What drives this violence is both obvious and not, de Dreu suggests. “Even among my colleagues, there is sometimes fierce debate - conflicts sometimes about what are conflicts! But if you zoom out, there are two core things that groups fight about:” resources and ideas.
Fighting over resources is not unique to humans – groups of primates are known to battle over land or mates. But fighting over ideas is uniquely human. And unlike resource conflicts, which have the potential to be negotiated, “for these truth conflicts ... there is no middle ground, no trade-off.” Regardless, he argues, values have value.
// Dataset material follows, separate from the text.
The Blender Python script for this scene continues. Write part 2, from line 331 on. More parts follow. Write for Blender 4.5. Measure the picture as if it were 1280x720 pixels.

Citing recent work with colleagues, de Dreu says he thinks “these values, these truths, these worldviews that we have, that we share within our groups and our communities, within our countries sometimes, they are the ‘oil’ of the system. To work together so that we all can survive and prosper, we need certain rules, a certain shared view of how the world operates, what is good and bad, what is right and wrong. These are very important shared values we need to have in order to function as a complex social system.”
But “when these values get questioned, or attacked, or debunked, that’s threatening.” Depending on how severe the threat is seen, violence is deployed. And sometimes, as even a casual observer may divine, it’s not the direct quest for resources or to protect values that sparks violence, but what de Dreu terms “collateral damage” from leaders cynically weaponizing these drivers – or even inventing threats to them -- while actually pursuing their own goals.
But de Dreu ends the podcast on a (mostly) upbeat note. He says we can break the cycles of violence, even if there’s no neat linear trajectory to do so, and concludes by offering some rays of hope.